| SHORT PROBLEM |
Copy each line with the word "picture" in it.

| RECORD LIST |
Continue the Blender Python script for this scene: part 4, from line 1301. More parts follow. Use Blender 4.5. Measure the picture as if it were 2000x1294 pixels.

...

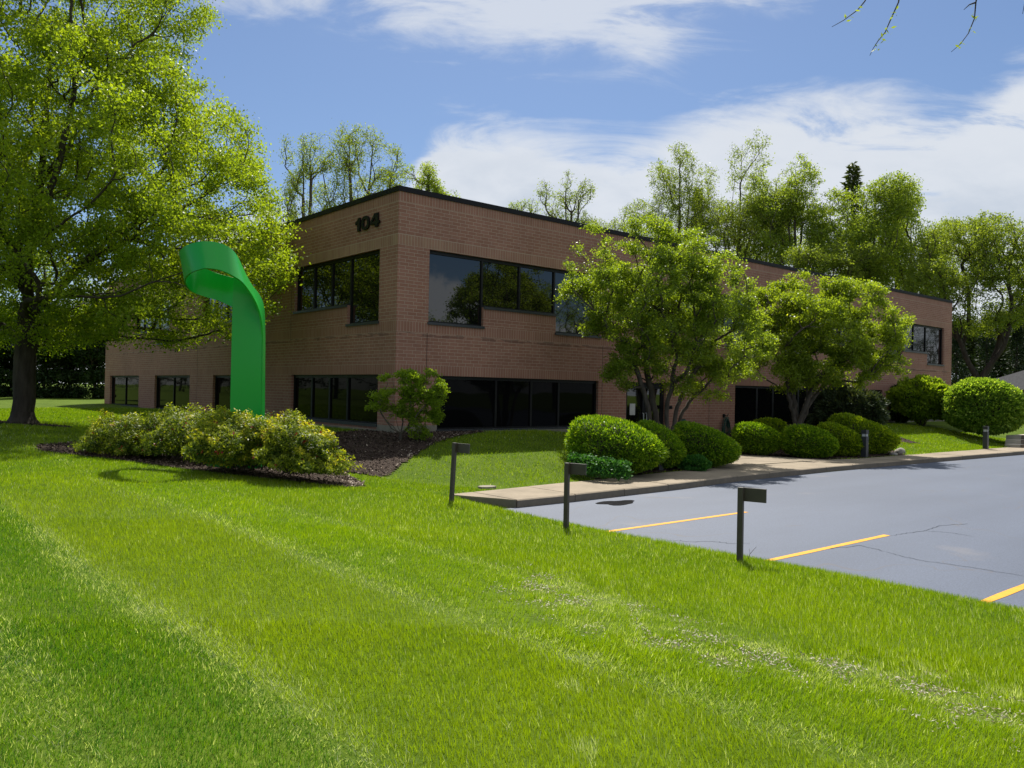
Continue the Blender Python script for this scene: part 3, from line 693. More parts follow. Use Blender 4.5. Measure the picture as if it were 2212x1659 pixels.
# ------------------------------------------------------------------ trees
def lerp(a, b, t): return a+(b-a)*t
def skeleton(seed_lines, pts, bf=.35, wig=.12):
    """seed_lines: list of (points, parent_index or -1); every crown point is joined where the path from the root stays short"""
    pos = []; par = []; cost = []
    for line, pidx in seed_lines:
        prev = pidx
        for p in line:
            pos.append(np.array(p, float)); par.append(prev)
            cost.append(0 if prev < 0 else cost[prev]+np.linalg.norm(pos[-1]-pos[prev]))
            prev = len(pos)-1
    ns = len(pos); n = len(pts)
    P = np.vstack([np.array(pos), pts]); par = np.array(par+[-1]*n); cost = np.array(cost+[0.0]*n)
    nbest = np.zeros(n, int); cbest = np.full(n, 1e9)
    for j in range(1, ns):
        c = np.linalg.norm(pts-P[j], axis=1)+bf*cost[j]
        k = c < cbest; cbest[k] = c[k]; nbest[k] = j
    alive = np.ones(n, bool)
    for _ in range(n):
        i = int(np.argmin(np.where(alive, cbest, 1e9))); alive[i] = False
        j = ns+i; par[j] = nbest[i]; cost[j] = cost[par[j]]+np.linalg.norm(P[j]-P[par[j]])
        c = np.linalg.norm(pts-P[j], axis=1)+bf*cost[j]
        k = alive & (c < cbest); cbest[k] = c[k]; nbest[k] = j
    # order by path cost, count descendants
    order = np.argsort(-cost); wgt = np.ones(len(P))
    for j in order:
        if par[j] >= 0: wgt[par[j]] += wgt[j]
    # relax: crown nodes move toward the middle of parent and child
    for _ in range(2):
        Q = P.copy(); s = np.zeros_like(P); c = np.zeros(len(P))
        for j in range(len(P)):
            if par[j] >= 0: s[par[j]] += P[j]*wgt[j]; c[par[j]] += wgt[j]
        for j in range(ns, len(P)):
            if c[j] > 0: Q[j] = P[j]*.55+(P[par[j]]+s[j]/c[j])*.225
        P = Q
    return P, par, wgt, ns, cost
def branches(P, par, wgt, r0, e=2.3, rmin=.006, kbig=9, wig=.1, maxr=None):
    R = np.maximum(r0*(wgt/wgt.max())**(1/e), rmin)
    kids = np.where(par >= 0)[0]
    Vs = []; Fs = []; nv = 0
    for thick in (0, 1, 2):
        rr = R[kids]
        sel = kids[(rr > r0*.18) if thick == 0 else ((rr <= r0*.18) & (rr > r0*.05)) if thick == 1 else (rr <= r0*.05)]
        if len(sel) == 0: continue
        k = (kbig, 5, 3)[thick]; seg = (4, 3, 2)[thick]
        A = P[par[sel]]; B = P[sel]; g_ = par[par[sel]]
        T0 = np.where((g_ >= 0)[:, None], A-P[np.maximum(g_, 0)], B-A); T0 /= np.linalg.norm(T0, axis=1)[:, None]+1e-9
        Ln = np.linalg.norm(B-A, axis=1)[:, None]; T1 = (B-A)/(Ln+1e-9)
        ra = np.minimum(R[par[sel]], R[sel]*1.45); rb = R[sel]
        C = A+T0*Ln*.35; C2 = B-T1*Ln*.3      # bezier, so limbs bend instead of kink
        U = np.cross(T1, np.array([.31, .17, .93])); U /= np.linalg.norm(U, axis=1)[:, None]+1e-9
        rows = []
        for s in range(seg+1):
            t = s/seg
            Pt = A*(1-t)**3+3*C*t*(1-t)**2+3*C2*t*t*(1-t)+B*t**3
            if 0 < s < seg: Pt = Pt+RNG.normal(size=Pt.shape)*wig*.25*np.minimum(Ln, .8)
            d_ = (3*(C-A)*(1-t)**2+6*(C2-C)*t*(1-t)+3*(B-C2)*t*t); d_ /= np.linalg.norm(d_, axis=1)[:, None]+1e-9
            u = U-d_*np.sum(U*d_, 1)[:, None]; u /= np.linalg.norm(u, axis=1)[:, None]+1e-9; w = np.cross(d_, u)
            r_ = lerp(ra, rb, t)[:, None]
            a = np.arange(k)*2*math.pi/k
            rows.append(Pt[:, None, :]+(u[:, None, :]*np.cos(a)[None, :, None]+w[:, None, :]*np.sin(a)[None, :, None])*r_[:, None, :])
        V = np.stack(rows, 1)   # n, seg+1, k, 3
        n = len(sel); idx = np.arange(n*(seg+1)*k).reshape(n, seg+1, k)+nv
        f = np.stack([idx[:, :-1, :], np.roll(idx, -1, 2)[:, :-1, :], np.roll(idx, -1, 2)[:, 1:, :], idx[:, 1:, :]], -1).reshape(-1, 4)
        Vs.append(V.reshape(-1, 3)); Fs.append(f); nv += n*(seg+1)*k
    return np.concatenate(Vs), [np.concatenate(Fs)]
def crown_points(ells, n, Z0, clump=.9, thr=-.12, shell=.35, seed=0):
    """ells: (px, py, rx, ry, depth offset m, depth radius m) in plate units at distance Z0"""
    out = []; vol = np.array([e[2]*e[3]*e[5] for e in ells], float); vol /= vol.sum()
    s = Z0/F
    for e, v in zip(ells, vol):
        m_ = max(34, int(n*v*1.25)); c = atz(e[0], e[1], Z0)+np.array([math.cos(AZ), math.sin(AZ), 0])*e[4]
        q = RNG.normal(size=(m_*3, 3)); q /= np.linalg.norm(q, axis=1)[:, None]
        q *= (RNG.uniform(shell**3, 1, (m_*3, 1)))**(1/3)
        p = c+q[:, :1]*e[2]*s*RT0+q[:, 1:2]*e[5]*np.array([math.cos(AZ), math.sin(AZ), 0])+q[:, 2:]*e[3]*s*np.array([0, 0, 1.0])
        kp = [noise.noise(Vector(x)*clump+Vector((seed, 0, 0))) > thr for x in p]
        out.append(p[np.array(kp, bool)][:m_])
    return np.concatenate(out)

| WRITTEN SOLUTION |
Continue the Blender Python script for this scene: part 4, from line 1301. More parts follow. Use Blender 4.5. Measure the picture as if it were 2000x1294 pixels.
Continue the Blender Python script for this scene: part 3, from line 693. More parts follow. Use Blender 4.5. Measure the picture as if it were 2212x1659 pixels.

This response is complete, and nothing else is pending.